Way, way off topic apart from the last sentence, but probably necessary
Date: 2006-06-04 08:06 pm (UTC)Young woman #1: Oh, my god, my real estate agent is driving me crazy. He keeps showing us houses that are too far away from the centre of town! I keep trying to guide him in the right direction, but he's just not getting it.
Young woman #2: Oh, jeez. We had to deal with that with our builder, too. They wanted us to build in one of those icky suburbs, and we couldn't convince them that we really wanted a downtown neighbourhood.
Young woman #1: I just don't know what to do. I mean, should I fire him or what? Surely there are plenty of other real estate agents out there.
#1 is complaining in her first "turn," and #2 makes a comment on that complaint in her first turn, by means of an analogy. The analogy conveys an experience that has some superficial similarities with the one #1 is complaining about, but isn't identical. #1 doesn't comment on the analogy, but takes it as the "ping, I understand" that it was meant to be, and goes on saying what she'd been intending to say. Also important: the conversation continues with #1's narrative, and doesn't get derailed by #2's side comment.
If #1 didn't accept #2's analogy, an ordinary conversation along the same lines might go like this:
Young woman #1: Oh, my god, my real estate agent is driving me crazy. He keeps showing us houses that are too far away from the centre of town! I keep trying to guide him in the right direction, but he's just not getting it.
Young woman #2: Oh, jeez. We had to deal with that with our builder, too. They wanted us to build in one of those icky suburbs, and we couldn't convince them that we really wanted a downtown neighbourhood.

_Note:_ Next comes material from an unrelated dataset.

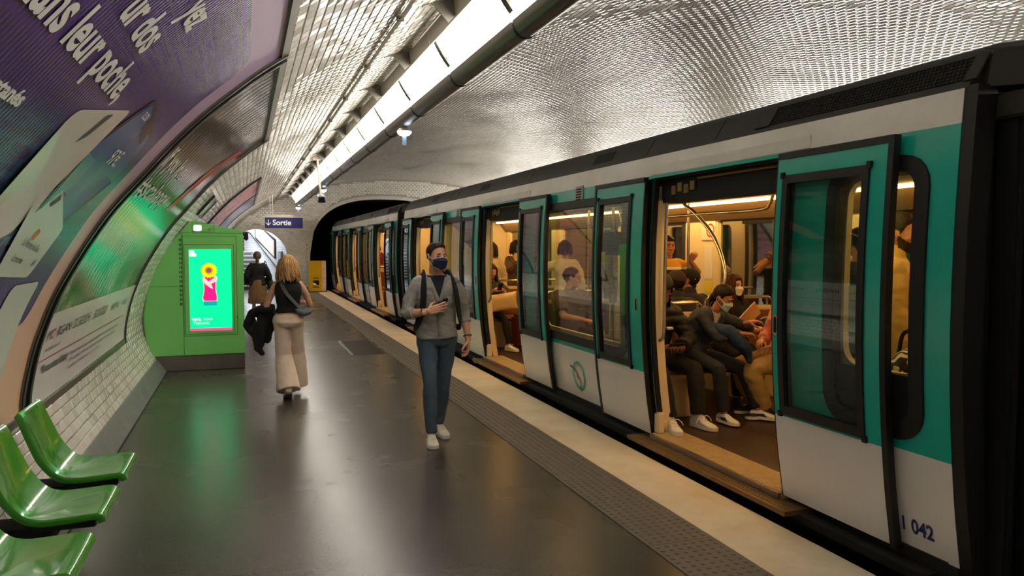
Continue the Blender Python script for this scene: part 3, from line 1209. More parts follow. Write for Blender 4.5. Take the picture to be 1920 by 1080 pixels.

Young woman #1: Yeah, but at least you could fire your builder if you wanted to! My real estate agent is Jane's cousin. I just don't know what I should do. Should I fire him or what? Maybe it would be worth the hassle.
Young woman #2: Maybe you should ask Jane what she thinks you should do.
Here, #1 interjects the objection to the analogy into the conversation, and then continues with what she really wanted to ask her friend. Her friend responds by addressing neither her analogy nor the objection, but the original conversation topic. Nothing gets derailed.
This happens all the time in casual conversation. It sounded to me like Rivka was saying in this post something like "when it's a cultural minority talking about her cultural experience, the conversational rules are different." Which may be true, but if it is, that's not without its own problems.
-J
Re: Way, way off topic apart from the last sentence, but probably necessary
Date: 2006-06-05 02:23 am (UTC)I think the problem rivka is talking about is more than just this gone wrong, though. It's a hijacking of the discussion. I suppose that might be more of an effect than an intent, though.
Re: Way, way off topic apart from the last sentence, but probably necessary
Date: 2006-06-05 04:03 am (UTC)But--as the person who brought up this issue to begin with--I assure you that I never meant anything along Rivka's example's lines in the first place. (And having discussed these issues with Rivka in the past, I knew she would realize that.)